Étoiles : * * * *. Note : 16/20.
Autour du film :
1. Le personnage de Thérèse est inspiré d'Andrée Dupeyron. Cette aviatrice avait créé l'évènement en mai 1938 en battant avec son Caudron le record féminin de vol en ligne droite entre Oran (Algérie) et Tel El Ahan (Irak), ce qui donne une distance de 4360 Km. A l'époque, avec les moyens de navigation et de transmission existants, et sans ravitaillement en vol, c'était un véritable exploit. Comme dans le film, elle était l'épouse d'un garagiste.

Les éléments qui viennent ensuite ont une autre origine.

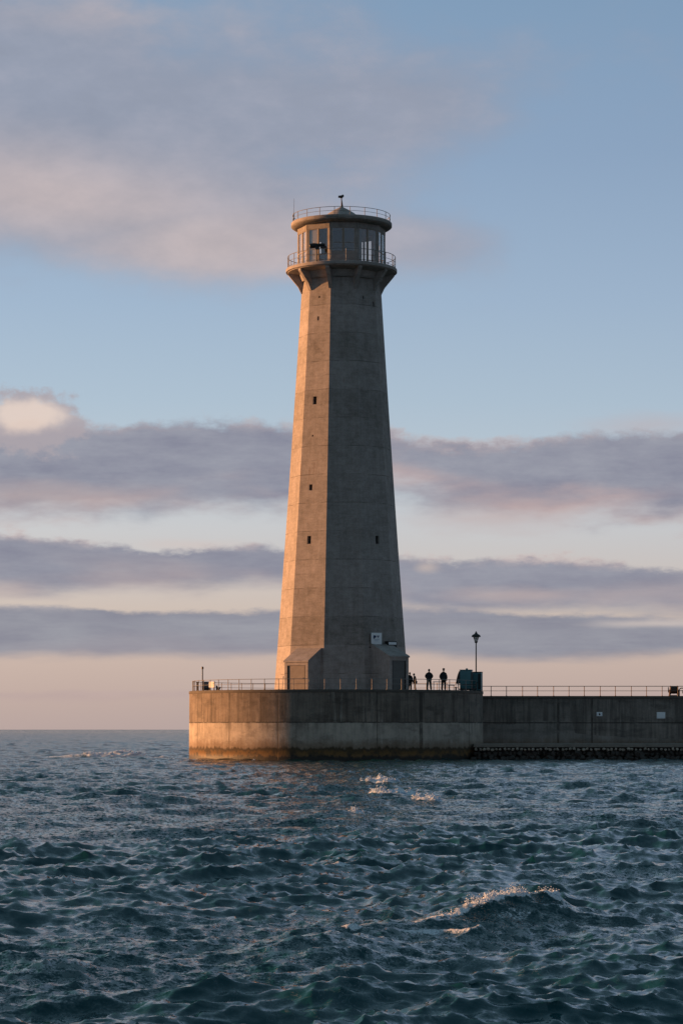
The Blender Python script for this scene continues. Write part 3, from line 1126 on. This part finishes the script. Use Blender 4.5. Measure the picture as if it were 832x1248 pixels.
# ------------------------------------------------------------------ the sea
def ocean_tile(L, Nn, seed, lmin, lmax, wdir, lp=10., amp=1.):
    rng = np.random.default_rng(seed)
    kx = 2 * np.pi * np.fft.fftfreq(Nn, L / Nn)
    KX, KY = np.meshgrid(kx, kx, indexing='ij')
    K = np.hypot(KX, KY)
    K[0, 0] = 1e-6
    kp = 2 * np.pi / lp
    c = (KX * math.cos(wdir) + KY * math.sin(wdir)) / K
    spread = np.where(c > 0, c ** 2, .12 * c ** 2) + .10
    Sx = np.exp(-1.25 * (kp / K) ** 2) / K ** 4 * spread
    Sx[(K < 2 * np.pi / lmax) | (K >= 2 * np.pi / lmin)] = 0
    dk = 2 * np.pi / L
    xi = rng.normal(size=(Nn, Nn)) + 1j * rng.normal(size=(Nn, Nn))
    H = np.sqrt(Sx) * dk * xi * Nn * Nn * amp
    h = np.fft.ifft2(H).real
    dx = np.fft.ifft2(1j * KX / K * H).real
    dy = np.fft.ifft2(1j * KY / K * H).real
    return h, dx, dy


def sample(arrs, L, x, y):
    n = arrs[0].shape[0]
    u = (x / L * n) % n
    v = (y / L * n) % n
    i = np.floor(u).astype(int)
    j = np.floor(v).astype(int)
    fu, fv = u - i, v - j
    i %= n
    j %= n
    i1, j1 = (i + 1) % n, (j + 1) % n
    return [a[i, j] * (1 - fu) * (1 - fv) + a[i1, j] * fu * (1 - fv) + a[i, j1] * (1 - fu) * fv + a[i1, j1] * fu * fv for a in arrs]


def build_sea():
    # polar sheet round the viewpoint area, finer where it is nearer, out to the horizon
    ds = [3.]
    while ds[-1] < 30000:
        d = ds[-1]
        ds.append(d + max(.045, min(d * d / 6800, .0034 * d if d < 420 else (.0034 * d if d < 1800 else .0034 * d + (d - 1800) * .03))))
    ds = np.array(ds)
    dense = np.linspace(-9.5, 9.5, 640)
    mids = np.linspace(9.5, 26, 60)[1:]
    coarse = np.linspace(26, 180, 48)[1:]
    ang = np.radians(np.concatenate([-coarse[::-1][1:], -mids[::-1], dense, mids, coarse]))
    nr, nc = len(ds), len(ang)
    Dm, Am = np.meshgrid(ds, ang, indexing='ij')
    x = Dm * np.sin(Am)
    y = Dm * np.cos(Am)
    rad = np.gradient(ds)[:, None] + 0 * Am
    lat = np.gradient(ang)[None, :] * Dm
    cell = np.maximum(np.minimum(rad, lat * 3), lat)
    z = np.zeros_like(x)
    ox = np.zeros_like(x)
    oy = np.zeros_like(x)
    lost = np.zeros_like(x)
    wd = R_(-68)
    gh = ocean_tile(310., 256, 77, 9., 90., wd, 40., 1.)[0]
    gh = gh / gh.std()
    gust = 1 / (1 + np.exp(-1.6 * sample([gh], 310., x * .9 + y * .2, y * .9 - x * .2)[0]))
    # (L, N, lmin, lmax, rotation, chop, mean square slope)
    A = .0175
    for (L, Nn, lmin, lmax, rot, chop, sl, gain) in ((173., 768, 4.2, 60., .0, .92, .035, .84), (53., 640, 1.35, 4.2, .31, .9, .03, .68), (19., 640, .45, 1.35, -.22, .9, .03, .80), (7.1, 512, .14, .45, .5, .95, .028, 1.3)):
        h, dx, dy = ocean_tile(L, Nn, int(L * 10), lmin, lmax, wd - rot, 4.6, math.sqrt(A))
        cr, sr = math.cos(rot), math.sin(rot)
        # x' = rotated sampling frame
        xs, ys = x * cr + y * sr, -x * sr + y * cr
        hh, ddx, ddy = sample([h, dx, dy], L, xs, ys)
        lm = math.sqrt(lmin * min(lmax, 14))
        w = np.clip((lm / cell - .9) / 2.2, 0, 1) * gain
        if lmax < 5:       # gusts: ruffled and calmer patches
            gu = .62 + .95 * gust if lmax < 2 else .8 + .5 * gust
            w = w * gu
        z += w * hh
        ox += w * chop * (ddx * cr - ddy * sr)
        oy += w * chop * (ddx * sr + ddy * cr)
        lost += np.clip(1 - (w / gain) ** 2, 0, 1) * sl
    print('sea rms', z[(Dm > 20) & (Dm < 200)].std(), nr, nc)
    foam = np.zeros_like(x)
    rngn = np.random.default_rng(3)

    def ridge(x0, y0, x1, y1, width, hgt):
        """a breaking crest from (x0,y0) to (x1,y1): steep on the near side"""
        dxl, dyl = x1 - x0, y1 - y0
        Ln = math.hypot(dxl, dyl)
        tx, ty = dxl / Ln, dyl / Ln
        s = (x - x0) * tx + (y - y0) * ty
        n = -(x - x0) * ty + (y - y0) * tx
        wob = .12 * np.sin(s * 2.7) + .06 * np.sin(s * 7.1)
        n = n + wob
        env = np.exp(-((s - Ln / 2) / (Ln * .62)) ** 4)
        prof = np.where(n > 0, np.exp(-(n / (width * 2.2)) ** 2), np.exp(-(n / width) ** 2))
        return env * prof * hgt, s, n, Ln
    # the big breaker, the smaller ones and the far ones
    for (x0, y0, x1, y1, width, hgt) in ((.3, 31.7, 3.2, 34.9, .8, .09), (1.5, 33.2, 2.35, 34.15, .22, .13), (2.5, 34.2, 2.75, 34.65, .16, .15), (1.4, 31.75, 1.65, 31.95, .14, .05),
                                         (1.2, 99.5, 2.65, 100.4, .30, .15), (2.6, 89.3, 3.25, 89.8, .26, .17), (.25, 77.4, .6, 77.8, .2, .10), (1.3, 120.2, 2.2, 121.6, .4, .22),
                                         (-23.5, 233.5, -18., 235.5, .8, .40), (-1.2, 27.5, .5, 28.6, .5, .1)):
        dz, s, n, Ln = ridge(x0, y0, x1, y1, width, hgt)
        z += dz
    def patch(cx, cy, rx, ry, tilt, amt):
        c, s_ = math.cos(tilt), math.sin(tilt)
        u = ((x - cx) * c + (y - cy) * s_) / rx
        v = (-(x - cx) * s_ + (y - cy) * c) / ry
        return amt * np.clip(1.25 - (u * u + v * v), 0, 1)
    patches = [(1.3, 32.9, .50, .12, .85, .9), (1.78, 33.5, .42, .19, .85, 1.3), (2.12, 33.95, .32, .28, .85, 1.7), (2.64, 34.45, .19, .36, .9, 1.5), (1.05, 31.95, .5, .11, .3, .7), (.2, 31.2, .9, .22, .25, .42), (-.4, 29., .9, .25, .3, .4), (.9, 30.4, .7, .2, .2, .4), (2.2, 33.2, .5, .2, .8, .42),
               (1.05, 32.5, .5, .10, .8, .55), (1.5, 31.9, .22, .22, .2, .75), (1.25, 32.0, .4, .12, -.2, .5),
               (1.85, 99.85, .80, .85, .5, 1.9), (2.5, 100.4, .4, .8, .5, 1.2), (2.95, 89.5, .42, .8, .6, 1.7), (.4, 77.5, .28, .6, .6, 1.5), (1.55, 120.5, .5, 1.2, .8, 1.3), (1.95, 121.3, .35, 1.2, .8, 1.3),
               (-20.8, 234.3, 2.2, 2.2, .3, 2.2), (-18.6, 235., 1.4, 1.6, .3, 1.8), (-24.5, 234., 2.2, 2.2, 0, .6), (-16., 229, 1.6, 2., 0, .5), (-14.0, 222, 1.3, 1.5, 0, .55), (-12.9, 217, .8, 2.2, .3, .5),
               (.1, 31.9, .16, .2, .3, .8), (-.65, 29.7, .2, .25, .3, .55), (-.05, 46., .3, .4, .3, .7)]
    for k in range(16):
        t = R_(-75 + 10.5 * k + 6 * math.sin(k * 7.))
        patches.append((DX + (DR + .25) * math.sin(t), TY - (DR + .25) * math.cos(t), .5 + .3 * math.sin(k * 3.), .22, t, .62 + .18 * math.sin(k * 5.)))
    for p in patches:
        foam = np.maximum(foam, patch(*p))
    # churned lump of white water
    fl = foam[foam > .05]
    idx = np.argwhere(foam > .05)
    for (i, j) in idx:
        p = Vector((x[i, j], y[i, j], .0))
        f = foam[i, j]
        sc = 7. if p.y < 60 else 2.2
        big = mnoise.noise(p * sc * .5)
        nn = .9 * abs(mnoise.noise(p * sc)) + .7 * abs(mnoise.noise(p * sc * 2.3)) + .5 * abs(mnoise.noise(p * sc * 5.1)) - .25
        k = min(1., max(0., (f - .35) * 1.6)) * max(0., .25 + nn + .7 * big)
        z[i, j] += k * (.045 if p.y < 60 else .12)
    far = np.clip((Dm - 2500) / 3000, 0, 1)
    z *= 1 - far
    co = np.stack([x + ox * (1 - far), y + oy * (1 - far), z], -1).reshape(-1, 3).astype(np.float32)
    ii = np.arange(nr * nc).reshape(nr, nc)
    q = np.stack([ii[:-1, :-1], ii[:-1, 1:], ii[1:, 1:], ii[1:, :-1]], -1).reshape(-1, 4)[:, ::-1]
    me = bpy.data.meshes.new('sea')
    me.vertices.add(len(co))
    me.vertices.foreach_set('co', co.ravel())
    me.loops.add(q.size)
    me.loops.foreach_set('vertex_index', q.astype(np.int32).ravel())
    me.polygons.add(len(q))
    me.polygons.foreach_set('loop_start', np.arange(0, q.size, 4, dtype=np.int32))
    me.polygons.foreach_set('use_smooth', np.ones(len(q), dtype=bool))
    me.update(calc_edges=True)
    at = me.attributes.new('foam', 'FLOAT', 'POINT')
    at.data.foreach_set('value', foam.ravel().astype(np.float32))
    at = me.attributes.new('chop', 'FLOAT', 'POINT')
    at.data.foreach_set('value', np.sqrt(lost).ravel().astype(np.float32))
    # froth: small bubbles of foam thrown up along the breaking crests
    rs = np.random.default_rng(11)
    cand = np.argwhere(foam > .75)
    fv, ff = [], []
    bmi = bmesh.new()
    bmesh.ops.create_icosphere(bmi, subdivisions=1, radius=1.)
    iv = np.array([v.co[:] for v in bmi.verts])
    itr = np.array([[v.index for v in f.verts] for f in bmi.faces])
    bmi.free()
    w = np.array([foam[i, j] ** 2 * (rad[i, j] * lat[i, j]) ** .5 * (1. if y[i, j] < 60 else .55) for i, j in cand])
    pick = cand[rs.choice(len(cand), 14000, p=w / w.sum())]
    n0 = 0
    flat = co.reshape(nr, nc, 3)
    for (i, j) in pick:
        p = flat[i, j].astype(float)
        nearb = p[1] < 60
        c = mnoise.noise(Vector((p[0], p[1], 0)) * (5. if nearb else 1.6)) + .5 * mnoise.noise(Vector((p[0], p[1], 3)) * (13. if nearb else 4.))
        if c < -.05:
            continue
        r = math.exp(rs.normal(math.log(.0055), .5)) if nearb else math.exp(rs.normal(math.log(.017), .4)) * (1. if p[1] < 150 else 1.7)
        up = (abs(rs.normal(0, .024)) * (1 + 2.2 * max(c, 0)) if nearb else abs(rs.normal(0, .05)) * (1 + 1.5 * max(c, 0)))
        q = p + np.array([rs.normal(0, .03), rs.normal(0, .07), up - .3 * r])
        fv.append(iv * r * np.array([rs.uniform(.8, 1.6), rs.uniform(.8, 1.6), rs.uniform(.6, 1.1)]) + q)
        ff.append(itr + n0)
        n0 += len(iv)
    fm = bpy.data.meshes.new('sea_foam')
    fm.from_pydata(np.concatenate(fv).tolist(), [], np.concatenate(ff).tolist())
    fm.polygons.foreach_set('use_smooth', [True] * len(fm.polygons))
    return me, fm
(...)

2. Une autre aviatrice française célèbre est citée dans le film, c'est Elisabeth Lion, surnommée « La Lionne » qui battit le 14 mai 1938 le record de distance féminine, qu'elle ne garda que 2 jours puisque Andrée Dupeyron fit mieux. Le Caudron utilisé dans le film est l'appareil avec lequel Elisabeth établit son record. Elle passa son brevet de pilote à 30 ans, en 1934. Elle enchaine ensuite les compétitions : première au classement féminin des 12 heures d'Anger en juillet 1936, gagne la coupe Hélène Boucher (autre grande aviatrice française) lors de la course Paris-Cannes le mois d'après, obtient le record féminin d'altitude en décembre 1937, et elle en pulvérise deux autres du même genre ce mois-ci, et elle multiplie ainsi les tentatives. Le 29/12/1938, elle est élevée au grade de Chevalier de la Légion d'Honneur. En 1945, Charles Tillon, ministre de l'air, décide de créer un corps de pilotes militaires féminin : elle fait partie des 5 pilotes sélectionnées, ce qui en fait l'un des toutes premières pilotes féminins de l'armée de l'air. Hélas l'expérience tourne court faute de budget, et on perd la trace de l'aviatrice. Elle décède le 09/01/1988.

3.
Le ciel est a vous fut un succès populaire à sa sortie, le dernier de Jean Grémillon, qui ne tournera plus que trois longs-métrages, dont
L'étrange Madame X (1951). 1944 fut une année plus que mouvementée pour la France (débarquements de Normandie et de Provence, libération de Paris... ), aussi les chiffres du box-office de cette année ne sont hélas pas disponibles, du moins sur les sites du net spécialisés.